Re:Not a solution (Score:3, Interesting)
There's another possibility. You could limit the use of public networks to a manageable number of allowed applications, then set up tiered pricing and QoS rules for each. Any unauthorized traffic would be against the TOS of the network and would be blocked, perhaps even prosecuted as unauthorized access.
If a new application is written, it could go through a QA process with the carriers, who would then certify the application as being permitted on the network and set up appropriate pricing / QoS rules (which would be negotiated). Unregulated protocols would still be permissible-- they just wouldn't be able to communicate upstream on the main Internet.
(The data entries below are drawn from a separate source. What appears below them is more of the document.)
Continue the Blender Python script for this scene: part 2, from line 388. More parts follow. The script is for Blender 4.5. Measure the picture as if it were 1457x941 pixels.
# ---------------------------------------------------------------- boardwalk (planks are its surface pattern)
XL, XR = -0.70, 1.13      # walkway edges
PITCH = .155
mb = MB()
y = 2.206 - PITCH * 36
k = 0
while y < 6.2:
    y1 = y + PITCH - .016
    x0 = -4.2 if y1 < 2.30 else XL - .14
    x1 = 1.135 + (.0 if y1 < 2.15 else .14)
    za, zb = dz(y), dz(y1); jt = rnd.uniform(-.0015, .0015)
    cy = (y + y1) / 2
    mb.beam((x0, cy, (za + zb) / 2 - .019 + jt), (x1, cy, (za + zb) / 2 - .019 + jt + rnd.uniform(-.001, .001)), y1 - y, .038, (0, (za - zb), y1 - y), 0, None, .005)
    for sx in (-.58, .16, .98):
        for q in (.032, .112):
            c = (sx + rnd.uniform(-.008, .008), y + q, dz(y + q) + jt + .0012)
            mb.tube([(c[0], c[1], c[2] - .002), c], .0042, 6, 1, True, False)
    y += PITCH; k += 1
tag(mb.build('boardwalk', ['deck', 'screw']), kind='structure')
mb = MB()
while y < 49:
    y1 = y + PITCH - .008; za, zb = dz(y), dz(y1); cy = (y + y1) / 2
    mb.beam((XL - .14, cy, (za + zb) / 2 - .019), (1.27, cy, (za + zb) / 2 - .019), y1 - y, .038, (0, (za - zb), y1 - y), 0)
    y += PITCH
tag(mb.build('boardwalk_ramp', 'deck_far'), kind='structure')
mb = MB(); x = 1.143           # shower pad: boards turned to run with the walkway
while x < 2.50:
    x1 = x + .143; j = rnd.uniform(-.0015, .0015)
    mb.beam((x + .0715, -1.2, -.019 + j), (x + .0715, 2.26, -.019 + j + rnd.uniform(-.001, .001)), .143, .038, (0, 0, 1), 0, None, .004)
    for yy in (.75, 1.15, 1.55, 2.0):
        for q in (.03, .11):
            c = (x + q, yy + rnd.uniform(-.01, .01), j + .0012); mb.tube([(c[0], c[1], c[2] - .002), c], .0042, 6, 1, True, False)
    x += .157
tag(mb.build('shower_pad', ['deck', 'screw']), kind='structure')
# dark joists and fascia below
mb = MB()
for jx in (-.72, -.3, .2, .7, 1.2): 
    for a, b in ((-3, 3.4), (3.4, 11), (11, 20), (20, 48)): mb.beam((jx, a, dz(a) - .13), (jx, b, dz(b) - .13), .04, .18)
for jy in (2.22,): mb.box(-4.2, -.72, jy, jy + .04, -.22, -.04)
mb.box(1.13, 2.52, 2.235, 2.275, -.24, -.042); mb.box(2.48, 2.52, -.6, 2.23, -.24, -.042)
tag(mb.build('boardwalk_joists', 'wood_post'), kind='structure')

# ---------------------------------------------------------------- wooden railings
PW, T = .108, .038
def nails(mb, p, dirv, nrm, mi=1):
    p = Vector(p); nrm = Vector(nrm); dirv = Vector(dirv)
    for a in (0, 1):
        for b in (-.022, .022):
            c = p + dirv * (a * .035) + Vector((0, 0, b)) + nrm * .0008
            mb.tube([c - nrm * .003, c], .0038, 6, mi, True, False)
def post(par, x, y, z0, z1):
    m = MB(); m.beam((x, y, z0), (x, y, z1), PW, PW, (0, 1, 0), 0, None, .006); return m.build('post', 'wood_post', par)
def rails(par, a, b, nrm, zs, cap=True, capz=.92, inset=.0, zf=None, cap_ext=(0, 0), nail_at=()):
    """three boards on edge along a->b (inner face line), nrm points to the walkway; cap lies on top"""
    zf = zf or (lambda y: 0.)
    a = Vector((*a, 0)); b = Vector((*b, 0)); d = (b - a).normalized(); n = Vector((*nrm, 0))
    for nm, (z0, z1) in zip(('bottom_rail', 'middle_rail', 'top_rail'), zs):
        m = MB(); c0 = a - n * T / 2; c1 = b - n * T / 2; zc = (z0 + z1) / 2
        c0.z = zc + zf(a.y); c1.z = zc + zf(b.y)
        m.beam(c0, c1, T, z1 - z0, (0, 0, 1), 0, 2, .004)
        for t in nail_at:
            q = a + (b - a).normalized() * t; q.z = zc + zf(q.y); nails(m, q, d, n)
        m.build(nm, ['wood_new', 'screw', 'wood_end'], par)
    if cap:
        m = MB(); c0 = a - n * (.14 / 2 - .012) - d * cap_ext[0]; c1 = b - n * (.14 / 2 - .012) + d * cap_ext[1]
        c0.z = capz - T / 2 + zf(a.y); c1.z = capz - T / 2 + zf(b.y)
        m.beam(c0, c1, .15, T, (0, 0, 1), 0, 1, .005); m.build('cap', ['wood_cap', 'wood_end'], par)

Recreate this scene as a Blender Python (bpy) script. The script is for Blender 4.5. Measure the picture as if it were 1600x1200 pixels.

Sound scary? That was basically the de-facto situation in wireless wide area networks. I worked a few years ago with some BREW developers, who found that every bug fix required a whole new QA review (which took months) before being deployable. The gatekeepers had every reason to hold something up, and no incentive to move something forward. And if the product was going to be rolled out to fewer than ten thousand handsets, they didn't want to hear from you. The other carriers weren't as bad (and true IP coverage has made things infinitely easier since then) but not by much. Mobitex, for example, was a nightmare to get something approved on. Don't think it couldn't happen on the internet-- it certainly can.
In a free market, of course, this wouldn't be allowed to come about (note that the highly competitive carriers in wireless didn't go with this model in the long term). But with high barriers to entry on wired backbones, it isn't like some new provider will pop up out of nowhere if AT&T decides that that's how their network will run. It's in the carriers' interest to become the OPEC of network access.
Look at my previous posts. I'm normally a fan of our Congress's pro-market policies. But it appears that they dropped the ball here because they either don't realize where this is going or are trusting the Phone Company far more than someone who has actually worked with them would.